In Messico tutti i giudici saranno eletti a suffragio universale
La Corte Suprema del paese ha giudicato costituzionale una contestata riforma della giustizia che, tra le altre cose, modifica il sistema con cui sono eletti
Martedì la Corte Suprema del Messico si è riunita per discutere un ricorso sulla contestata riforma della giustizia voluta dall’ex presidente Andrés Manuel López Obrador ed entrata in vigore a settembre: dopo cinque ore di discussione ha convalidato la riforma e ha respinto una proposta di revisione che ne avrebbe modificato alcune parti. Questo significa che dal prossimo anno tutti i giudici, inclusi quelli della Corte Suprema, saranno eletti con un voto a suffragio universale e non più nominati sulla base di qualifiche, titoli di studio e anni di esperienza, come succede già in molti altri paesi.

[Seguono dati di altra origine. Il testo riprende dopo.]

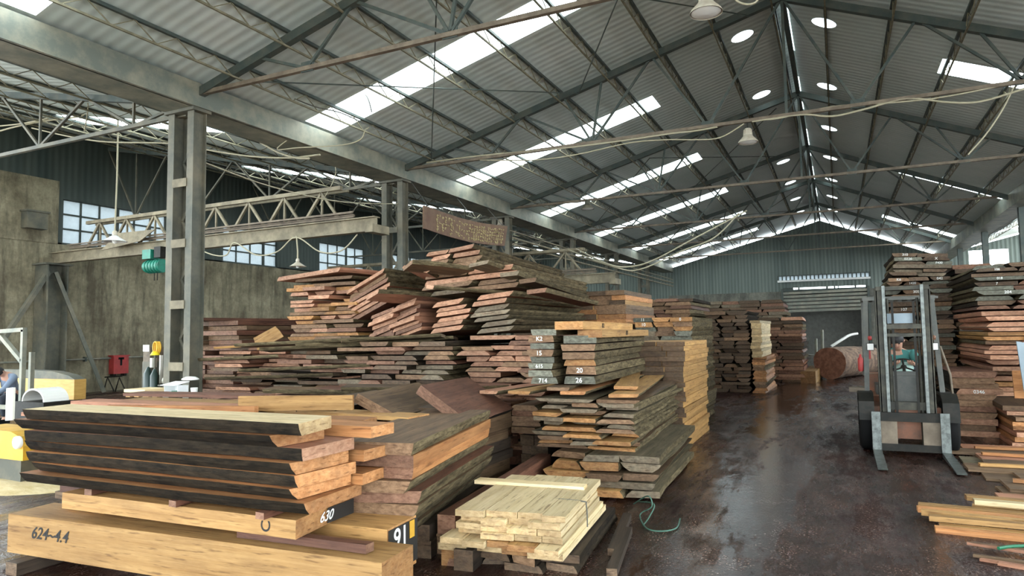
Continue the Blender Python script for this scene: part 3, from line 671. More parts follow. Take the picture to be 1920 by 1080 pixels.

La riforma giudiziaria era stata contestata sia dai giudici che dai lavoratori dei tribunali, causando proteste e grandi manifestazioni di piazza già prima della sua approvazione. Era stata promossa e sostenuta dall’ex presidente, dall’attuale presidente Claudia Sheinbaum e dal partito di governo a cui i due appartengono, Morena.
Il Messico è un paese con noti problemi di corruzione, che riguardano da sempre anche parte del sistema giudiziario, e il governo sostiene che rendere elettive le cariche dei magistrati potrebbe contribuire a rendere più trasparente il loro operato. Secondo i critici passare da un sistema nominale a uno elettivo, in cui i giudici devono candidarsi e fare campagna elettorale, non servirà invece a risolvere le criticità del sistema e ne creerebbe di nuove.
Alcuni esperti di diritto hanno poi sostenuto che la riforma potrebbe avere l’effetto di politicizzare la magistratura e renderla più dipendente dal governo, cosa già successa in altri paesi che hanno approvato riforme simili, come la Bolivia. Hanno anche spiegato che a essere eletti alle più alte cariche del sistema giudiziario potrebbero essere in futuro non le persone più qualificate, ma quelle con più connessioni politiche e doti comunicative, indipendentemente dalla loro esperienza. Il fatto che i giudici debbano candidarsi li espone infine al rischio che le loro campagne elettorali vengano finanziate, oltre che dai partiti e dai tradizionali gruppi di interesse, anche dai cartelli del narcotraffico, noti per le loro intromissioni nella politica messicana.
La proposta di revisione della riforma che è stata respinta era stata proposta da uno dei giudici della Corte Suprema, Juan Luis Gonzalez Alcántara, che riteneva legittima e conforme alla Costituzione l’elezione a suffragio universale dei magistrati di rango superiore, compresi quelli della Corte Suprema, ma non quella dei giudici di grado inferiore. Tale proposta si basava su un principio più generale e cioè che la Corte Suprema avesse il potere di rivedere e invalidare le riforme della Costituzione e dunque anche la riforma giudiziaria che, per essere approvata, aveva comportato una riforma costituzionale.
Per essere accolta, questa proposta aveva bisogno del voto di almeno otto degli undici giudici della Corte. Prima dell’inizio della discussione solo tre avevano annunciato che non l’avrebbero sostenuta, ma contro ogni aspettativa a loro si è unito un altro giudice che pur criticando la riforma stessa all’ultimo momento si è rifiutato di dichiararla contraria alla Costituzione sottolineando, proprio come il governo, che la Corte non ha il potere di prendere questo tipo di decisioni modificando un processo parlamentare.
In virtù della riforma del sistema giudiziario ora convalidata dalla Corte Suprema, nel giugno del 2025 circa metà delle 7mila cariche giudiziarie messicane sarà sottoposta a elezioni, le restanti nel 2027.